More Analysis of GE Plugin

Turns out, the API is extremely expansive, letting you control most functions of the app. And while that gives you many options for how to build your own web-based mashup of GE plus, what it also theoretically does is let you embed GE into other PC apps, e.g., games.

Here’s the thing — a plugin is just a DLL. There are some clever ways it can detect where it’s running (the API key for one). But I imagine you could now write a compiled application that simply pretended to be a browser, or you could embed the built-in IE Browser widget in a .Net Forms app. Calling the Google API functions via COM would make it simple to control, not via Javascript in this case, but actual compiled C++ if you wished.

You could load your 3D objects via Collada/KML, make them move via the API, and even see them interact with each other, if you maintain game state in your own code. But beyond that, it gets a little tricky. The cute Milk Truck example has my truck disappear or flicker when I jump high enough — this is most likely due to a near clipping plane being set without considering the dynamic object so close to the viewer. Expect lots of those sorts of issues to work around, as best you can.

But the one 3D mashup people may really clamor for is famed Second Earth or Google Earth meets Second Life mashup, as previously discussed. I think it would be much easier now, at least at the basic level.

Here’s the general outline:

Wrap the new GE DLL in your own pseudo-browser as above (preferably using a compiled language like C++). Combine that with the now-open SL client code, sitting "outside" and running the show. Intercept the calls in the SL client code that create objects. Add some export code such that these calls now save the geometry, prims and avatars for the most part, as Collada. Have GE re-load those into the world (preferably asynchronously).

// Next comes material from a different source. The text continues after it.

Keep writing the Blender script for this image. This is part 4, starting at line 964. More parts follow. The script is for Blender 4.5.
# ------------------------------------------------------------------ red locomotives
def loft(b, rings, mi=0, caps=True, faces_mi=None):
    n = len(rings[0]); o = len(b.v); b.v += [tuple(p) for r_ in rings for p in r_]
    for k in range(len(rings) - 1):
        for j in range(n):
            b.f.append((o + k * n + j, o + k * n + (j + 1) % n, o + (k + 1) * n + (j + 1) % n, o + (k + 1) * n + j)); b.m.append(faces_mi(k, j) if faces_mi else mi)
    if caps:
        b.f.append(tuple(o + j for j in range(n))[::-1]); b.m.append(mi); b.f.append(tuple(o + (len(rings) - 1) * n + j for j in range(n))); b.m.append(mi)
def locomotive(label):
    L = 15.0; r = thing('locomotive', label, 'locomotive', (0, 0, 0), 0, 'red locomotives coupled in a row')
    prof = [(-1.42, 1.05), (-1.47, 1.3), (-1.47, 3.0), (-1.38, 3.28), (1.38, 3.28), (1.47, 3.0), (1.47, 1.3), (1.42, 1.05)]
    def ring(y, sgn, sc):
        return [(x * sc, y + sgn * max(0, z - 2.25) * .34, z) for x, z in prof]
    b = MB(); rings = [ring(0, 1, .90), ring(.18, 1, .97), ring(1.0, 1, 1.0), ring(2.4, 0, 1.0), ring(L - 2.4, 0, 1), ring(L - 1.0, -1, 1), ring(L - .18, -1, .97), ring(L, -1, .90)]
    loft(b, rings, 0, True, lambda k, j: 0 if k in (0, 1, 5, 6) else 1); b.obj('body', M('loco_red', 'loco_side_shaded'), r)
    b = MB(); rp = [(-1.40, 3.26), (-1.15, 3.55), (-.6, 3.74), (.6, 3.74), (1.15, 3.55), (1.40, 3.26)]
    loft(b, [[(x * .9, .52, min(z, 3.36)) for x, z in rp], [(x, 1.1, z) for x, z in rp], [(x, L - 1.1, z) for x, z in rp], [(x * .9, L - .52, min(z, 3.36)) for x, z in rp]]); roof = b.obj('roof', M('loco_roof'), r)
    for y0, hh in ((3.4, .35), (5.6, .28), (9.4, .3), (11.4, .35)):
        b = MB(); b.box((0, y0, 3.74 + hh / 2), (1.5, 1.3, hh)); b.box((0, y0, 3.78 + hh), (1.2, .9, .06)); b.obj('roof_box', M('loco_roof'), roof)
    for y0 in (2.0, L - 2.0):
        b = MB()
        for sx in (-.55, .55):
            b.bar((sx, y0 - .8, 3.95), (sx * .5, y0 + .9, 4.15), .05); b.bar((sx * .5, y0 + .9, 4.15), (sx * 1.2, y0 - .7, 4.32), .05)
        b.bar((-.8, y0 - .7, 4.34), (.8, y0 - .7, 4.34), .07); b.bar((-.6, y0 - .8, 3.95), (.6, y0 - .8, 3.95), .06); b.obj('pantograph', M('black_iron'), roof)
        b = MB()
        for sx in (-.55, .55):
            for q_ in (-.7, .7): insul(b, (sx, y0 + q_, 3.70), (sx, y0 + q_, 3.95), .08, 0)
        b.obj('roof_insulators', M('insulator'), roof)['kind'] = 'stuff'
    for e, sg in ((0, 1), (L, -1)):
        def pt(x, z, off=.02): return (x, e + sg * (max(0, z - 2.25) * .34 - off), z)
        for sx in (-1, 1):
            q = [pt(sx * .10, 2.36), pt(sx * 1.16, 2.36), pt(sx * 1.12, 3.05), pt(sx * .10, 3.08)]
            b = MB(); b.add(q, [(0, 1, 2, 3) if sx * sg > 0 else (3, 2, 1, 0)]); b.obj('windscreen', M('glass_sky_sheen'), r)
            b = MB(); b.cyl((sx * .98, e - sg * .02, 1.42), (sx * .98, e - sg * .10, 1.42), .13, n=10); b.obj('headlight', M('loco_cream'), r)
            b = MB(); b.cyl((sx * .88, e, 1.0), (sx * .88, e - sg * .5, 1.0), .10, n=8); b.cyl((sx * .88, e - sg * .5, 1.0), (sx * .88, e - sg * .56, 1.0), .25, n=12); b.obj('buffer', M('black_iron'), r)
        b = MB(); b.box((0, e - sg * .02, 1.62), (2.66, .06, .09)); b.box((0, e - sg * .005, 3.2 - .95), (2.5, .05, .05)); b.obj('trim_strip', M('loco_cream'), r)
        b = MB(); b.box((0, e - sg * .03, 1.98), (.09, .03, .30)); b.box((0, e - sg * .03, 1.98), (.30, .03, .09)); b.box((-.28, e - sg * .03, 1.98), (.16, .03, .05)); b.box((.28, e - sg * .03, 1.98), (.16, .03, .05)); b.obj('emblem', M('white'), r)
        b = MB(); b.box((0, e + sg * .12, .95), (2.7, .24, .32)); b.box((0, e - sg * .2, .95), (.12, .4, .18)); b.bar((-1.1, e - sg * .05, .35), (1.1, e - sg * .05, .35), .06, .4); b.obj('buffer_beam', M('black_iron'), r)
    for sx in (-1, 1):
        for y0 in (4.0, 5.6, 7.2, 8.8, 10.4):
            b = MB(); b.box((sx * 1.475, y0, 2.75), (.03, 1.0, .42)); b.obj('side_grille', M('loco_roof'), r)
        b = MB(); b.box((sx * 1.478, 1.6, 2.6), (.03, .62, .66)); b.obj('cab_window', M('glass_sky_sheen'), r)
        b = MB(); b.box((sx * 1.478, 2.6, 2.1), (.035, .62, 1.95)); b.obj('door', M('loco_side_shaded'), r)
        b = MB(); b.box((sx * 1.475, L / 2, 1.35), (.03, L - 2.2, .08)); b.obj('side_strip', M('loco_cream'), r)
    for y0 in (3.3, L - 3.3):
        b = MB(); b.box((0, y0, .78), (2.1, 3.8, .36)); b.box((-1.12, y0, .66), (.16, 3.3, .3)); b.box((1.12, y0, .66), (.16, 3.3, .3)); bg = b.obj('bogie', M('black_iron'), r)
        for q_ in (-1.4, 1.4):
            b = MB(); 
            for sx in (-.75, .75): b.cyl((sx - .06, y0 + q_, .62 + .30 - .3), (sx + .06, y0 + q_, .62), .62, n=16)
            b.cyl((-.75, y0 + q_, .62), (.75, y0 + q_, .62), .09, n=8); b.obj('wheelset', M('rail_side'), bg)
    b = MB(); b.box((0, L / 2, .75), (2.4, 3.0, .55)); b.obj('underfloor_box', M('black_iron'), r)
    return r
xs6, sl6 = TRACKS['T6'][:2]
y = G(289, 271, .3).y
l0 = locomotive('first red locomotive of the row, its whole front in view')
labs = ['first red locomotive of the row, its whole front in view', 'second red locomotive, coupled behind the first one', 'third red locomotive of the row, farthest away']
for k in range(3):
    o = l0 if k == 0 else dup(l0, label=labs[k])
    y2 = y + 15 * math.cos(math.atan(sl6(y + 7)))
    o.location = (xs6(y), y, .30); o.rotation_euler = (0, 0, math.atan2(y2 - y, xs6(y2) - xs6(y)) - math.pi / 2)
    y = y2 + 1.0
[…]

It would be great if there was a more direct path to get gobs of 3D user data into GE, not yet from what I saw. You’d also intercept the regular SL spatial network updates from the server for objects and avatars and turn those into positional updates in GE. Better yet if you can grab the final (post-smoothed, extrapolated) positions, since you don’t want to see the latency, do you now?

Trickier would be handling the animation of avatar face, skin and joints, since it requires real-time bones and morph support to exist in GE, which I’m sure isn’t exposed. You’d be left with loading a replacement avatar geometry file every frame, which will absolutely be slow. You’d probably settle for avatars that can only move, but not animate.

In fact, the whole thing would be too slow for my tastes, but it’d most likely work as a proof of concept, or at least a cool demo.

I give it a month or two before someone shows a working prototype. Just putting a dozen or so avatars in the world this way would be pretty simple. But don’t try a thousand or more unless you’re a glutton for punishment.